Start Source data

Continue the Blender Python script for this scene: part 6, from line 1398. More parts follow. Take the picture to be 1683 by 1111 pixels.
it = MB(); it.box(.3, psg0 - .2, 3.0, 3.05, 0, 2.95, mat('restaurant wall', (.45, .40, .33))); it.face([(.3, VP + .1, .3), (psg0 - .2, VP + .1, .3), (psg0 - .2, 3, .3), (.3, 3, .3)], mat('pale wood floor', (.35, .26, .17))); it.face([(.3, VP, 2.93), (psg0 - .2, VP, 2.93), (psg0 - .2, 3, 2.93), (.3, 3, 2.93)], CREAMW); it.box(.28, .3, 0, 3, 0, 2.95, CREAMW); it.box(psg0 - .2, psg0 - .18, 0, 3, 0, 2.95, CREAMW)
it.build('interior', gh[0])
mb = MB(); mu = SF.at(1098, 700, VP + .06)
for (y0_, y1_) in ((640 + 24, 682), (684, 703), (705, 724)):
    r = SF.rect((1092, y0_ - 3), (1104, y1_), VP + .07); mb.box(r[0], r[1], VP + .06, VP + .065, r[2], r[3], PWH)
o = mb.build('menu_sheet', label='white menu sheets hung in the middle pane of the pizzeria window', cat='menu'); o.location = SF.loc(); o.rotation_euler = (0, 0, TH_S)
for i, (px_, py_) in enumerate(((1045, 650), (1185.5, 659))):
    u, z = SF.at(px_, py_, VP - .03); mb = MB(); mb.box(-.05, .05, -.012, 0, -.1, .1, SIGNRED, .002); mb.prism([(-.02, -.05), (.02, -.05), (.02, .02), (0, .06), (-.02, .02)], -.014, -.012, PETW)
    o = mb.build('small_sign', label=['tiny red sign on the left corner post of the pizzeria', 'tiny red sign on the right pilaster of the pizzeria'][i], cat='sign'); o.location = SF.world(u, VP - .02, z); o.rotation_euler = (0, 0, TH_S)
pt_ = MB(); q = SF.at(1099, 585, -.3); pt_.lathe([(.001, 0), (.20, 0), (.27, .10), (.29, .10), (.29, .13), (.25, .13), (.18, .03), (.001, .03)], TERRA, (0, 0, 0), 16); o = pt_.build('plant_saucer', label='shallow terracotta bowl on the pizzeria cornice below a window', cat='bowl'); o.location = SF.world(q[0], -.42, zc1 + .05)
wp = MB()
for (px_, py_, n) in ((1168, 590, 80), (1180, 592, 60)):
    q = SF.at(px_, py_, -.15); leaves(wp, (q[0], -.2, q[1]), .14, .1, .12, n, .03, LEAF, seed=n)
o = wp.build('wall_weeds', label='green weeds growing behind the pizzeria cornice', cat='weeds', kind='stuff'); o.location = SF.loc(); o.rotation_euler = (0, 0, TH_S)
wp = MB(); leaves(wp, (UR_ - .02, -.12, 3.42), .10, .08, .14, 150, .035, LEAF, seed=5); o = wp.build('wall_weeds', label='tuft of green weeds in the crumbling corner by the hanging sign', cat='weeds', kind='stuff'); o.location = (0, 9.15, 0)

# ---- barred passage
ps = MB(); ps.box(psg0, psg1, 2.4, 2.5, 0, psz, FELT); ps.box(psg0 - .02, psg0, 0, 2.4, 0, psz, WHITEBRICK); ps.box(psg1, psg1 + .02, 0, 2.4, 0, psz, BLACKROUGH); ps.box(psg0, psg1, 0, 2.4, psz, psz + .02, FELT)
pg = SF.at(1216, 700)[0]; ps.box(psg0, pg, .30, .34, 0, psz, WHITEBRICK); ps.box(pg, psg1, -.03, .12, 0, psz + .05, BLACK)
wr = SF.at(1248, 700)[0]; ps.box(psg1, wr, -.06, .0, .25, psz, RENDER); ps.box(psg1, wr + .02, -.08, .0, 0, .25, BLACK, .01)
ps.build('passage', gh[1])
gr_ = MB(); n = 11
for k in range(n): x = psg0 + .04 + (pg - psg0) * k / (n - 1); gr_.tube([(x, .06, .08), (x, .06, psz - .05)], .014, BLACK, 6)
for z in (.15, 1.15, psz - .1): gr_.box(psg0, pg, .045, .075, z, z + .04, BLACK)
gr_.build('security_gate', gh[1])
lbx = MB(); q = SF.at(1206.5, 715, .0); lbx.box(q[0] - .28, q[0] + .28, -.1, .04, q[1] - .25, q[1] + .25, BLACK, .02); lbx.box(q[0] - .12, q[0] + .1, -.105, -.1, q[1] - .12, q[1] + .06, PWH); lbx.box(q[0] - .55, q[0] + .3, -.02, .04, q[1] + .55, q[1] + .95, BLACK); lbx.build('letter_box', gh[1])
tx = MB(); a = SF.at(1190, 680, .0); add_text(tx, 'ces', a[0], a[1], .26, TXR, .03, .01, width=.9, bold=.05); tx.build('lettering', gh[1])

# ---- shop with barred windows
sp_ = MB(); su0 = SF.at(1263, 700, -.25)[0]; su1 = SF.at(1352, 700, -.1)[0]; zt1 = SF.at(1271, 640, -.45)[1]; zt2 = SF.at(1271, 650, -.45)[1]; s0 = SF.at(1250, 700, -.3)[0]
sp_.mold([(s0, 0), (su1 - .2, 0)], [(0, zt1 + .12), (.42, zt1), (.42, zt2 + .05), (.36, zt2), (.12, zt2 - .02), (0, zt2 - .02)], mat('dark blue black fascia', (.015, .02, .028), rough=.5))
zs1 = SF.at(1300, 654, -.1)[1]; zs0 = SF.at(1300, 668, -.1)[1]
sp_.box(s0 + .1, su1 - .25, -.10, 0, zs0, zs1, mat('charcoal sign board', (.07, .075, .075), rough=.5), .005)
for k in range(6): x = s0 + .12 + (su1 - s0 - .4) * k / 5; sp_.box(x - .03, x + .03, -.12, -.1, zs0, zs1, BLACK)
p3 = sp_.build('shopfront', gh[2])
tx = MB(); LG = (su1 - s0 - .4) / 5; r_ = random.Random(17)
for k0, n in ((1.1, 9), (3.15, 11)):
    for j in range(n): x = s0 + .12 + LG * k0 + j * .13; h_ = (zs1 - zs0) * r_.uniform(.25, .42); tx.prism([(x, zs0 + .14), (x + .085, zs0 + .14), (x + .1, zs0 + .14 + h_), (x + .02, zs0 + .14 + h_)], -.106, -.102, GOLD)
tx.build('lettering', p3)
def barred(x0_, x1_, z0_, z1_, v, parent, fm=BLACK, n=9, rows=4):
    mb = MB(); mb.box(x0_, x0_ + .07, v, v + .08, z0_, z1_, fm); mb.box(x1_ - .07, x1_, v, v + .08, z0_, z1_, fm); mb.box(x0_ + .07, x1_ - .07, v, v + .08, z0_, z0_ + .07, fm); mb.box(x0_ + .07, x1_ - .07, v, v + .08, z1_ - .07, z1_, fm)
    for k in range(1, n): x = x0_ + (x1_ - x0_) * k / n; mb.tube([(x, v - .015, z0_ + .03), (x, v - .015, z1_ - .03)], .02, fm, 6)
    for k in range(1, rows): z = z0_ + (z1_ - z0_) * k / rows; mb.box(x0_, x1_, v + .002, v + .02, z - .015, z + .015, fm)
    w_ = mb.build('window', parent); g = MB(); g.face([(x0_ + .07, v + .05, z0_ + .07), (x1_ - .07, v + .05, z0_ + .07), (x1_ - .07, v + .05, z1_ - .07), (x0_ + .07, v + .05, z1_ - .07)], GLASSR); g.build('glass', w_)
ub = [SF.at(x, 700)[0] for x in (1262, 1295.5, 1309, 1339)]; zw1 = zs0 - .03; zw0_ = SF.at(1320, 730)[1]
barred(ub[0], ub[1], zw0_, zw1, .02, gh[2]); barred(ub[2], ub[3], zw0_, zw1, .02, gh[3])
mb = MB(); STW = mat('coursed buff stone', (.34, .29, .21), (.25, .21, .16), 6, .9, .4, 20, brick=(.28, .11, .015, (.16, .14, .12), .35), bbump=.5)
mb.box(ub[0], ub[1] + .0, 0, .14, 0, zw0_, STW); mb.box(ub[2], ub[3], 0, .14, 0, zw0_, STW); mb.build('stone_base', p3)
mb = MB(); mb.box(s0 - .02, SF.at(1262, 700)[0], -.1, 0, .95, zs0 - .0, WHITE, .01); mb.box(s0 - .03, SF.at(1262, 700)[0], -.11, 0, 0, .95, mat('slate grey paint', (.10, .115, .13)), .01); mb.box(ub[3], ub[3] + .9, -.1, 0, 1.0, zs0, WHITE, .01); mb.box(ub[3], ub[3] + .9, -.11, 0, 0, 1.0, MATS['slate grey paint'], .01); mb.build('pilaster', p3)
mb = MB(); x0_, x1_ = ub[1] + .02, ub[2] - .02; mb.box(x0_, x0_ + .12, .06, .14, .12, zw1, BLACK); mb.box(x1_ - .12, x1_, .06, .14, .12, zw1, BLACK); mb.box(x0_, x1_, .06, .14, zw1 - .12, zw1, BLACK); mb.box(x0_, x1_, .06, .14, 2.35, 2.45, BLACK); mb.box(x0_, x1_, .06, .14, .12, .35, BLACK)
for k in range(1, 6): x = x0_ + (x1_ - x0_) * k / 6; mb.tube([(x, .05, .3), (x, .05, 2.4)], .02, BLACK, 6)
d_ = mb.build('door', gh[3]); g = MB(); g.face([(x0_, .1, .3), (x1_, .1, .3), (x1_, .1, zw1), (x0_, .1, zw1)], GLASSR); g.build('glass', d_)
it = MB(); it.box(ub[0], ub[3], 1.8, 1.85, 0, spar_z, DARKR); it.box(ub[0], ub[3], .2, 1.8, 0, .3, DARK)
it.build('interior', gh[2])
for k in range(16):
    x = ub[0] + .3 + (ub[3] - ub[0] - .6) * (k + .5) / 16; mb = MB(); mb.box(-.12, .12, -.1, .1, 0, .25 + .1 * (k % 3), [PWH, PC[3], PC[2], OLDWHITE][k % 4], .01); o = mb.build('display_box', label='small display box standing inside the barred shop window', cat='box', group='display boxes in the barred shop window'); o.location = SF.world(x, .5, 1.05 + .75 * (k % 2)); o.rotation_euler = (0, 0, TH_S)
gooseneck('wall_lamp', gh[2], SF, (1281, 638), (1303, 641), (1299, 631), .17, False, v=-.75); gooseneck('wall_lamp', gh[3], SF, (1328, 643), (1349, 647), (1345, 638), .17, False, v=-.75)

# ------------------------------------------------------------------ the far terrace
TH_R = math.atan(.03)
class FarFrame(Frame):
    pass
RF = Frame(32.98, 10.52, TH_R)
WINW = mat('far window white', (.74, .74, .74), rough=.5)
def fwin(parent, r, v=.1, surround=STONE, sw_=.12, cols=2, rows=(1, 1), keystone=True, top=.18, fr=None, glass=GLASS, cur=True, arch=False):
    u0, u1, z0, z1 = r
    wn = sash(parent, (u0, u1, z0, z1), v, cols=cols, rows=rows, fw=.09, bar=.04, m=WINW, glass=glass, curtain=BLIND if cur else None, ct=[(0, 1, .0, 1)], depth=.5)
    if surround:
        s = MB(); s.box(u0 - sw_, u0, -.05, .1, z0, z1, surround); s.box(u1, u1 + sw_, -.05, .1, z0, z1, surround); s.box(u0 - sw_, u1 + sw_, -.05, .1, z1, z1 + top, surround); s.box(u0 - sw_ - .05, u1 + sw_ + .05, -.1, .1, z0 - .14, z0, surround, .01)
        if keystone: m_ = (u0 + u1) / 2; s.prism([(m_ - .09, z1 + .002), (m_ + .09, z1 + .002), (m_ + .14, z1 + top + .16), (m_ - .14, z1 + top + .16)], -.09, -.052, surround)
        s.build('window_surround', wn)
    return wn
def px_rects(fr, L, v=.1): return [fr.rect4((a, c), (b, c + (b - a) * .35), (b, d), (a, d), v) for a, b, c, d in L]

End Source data

**Your instructions:**
Look for lines containing the string "WHITEBRICK" and copy them all.

**Complete answer:**
ps = MB(); ps.box(psg0, psg1, 2.4, 2.5, 0, psz, FELT); ps.box(psg0 - .02, psg0, 0, 2.4, 0, psz, WHITEBRICK); ps.box(psg1, psg1 + .02, 0, 2.4, 0, psz, BLACKROUGH); ps.box(psg0, psg1, 0, 2.4, psz, psz + .02, FELT)
pg = SF.at(1216, 700)[0]; ps.box(psg0, pg, .30, .34, 0, psz, WHITEBRICK); ps.box(pg, psg1, -.03, .12, 0, psz + .05, BLACK)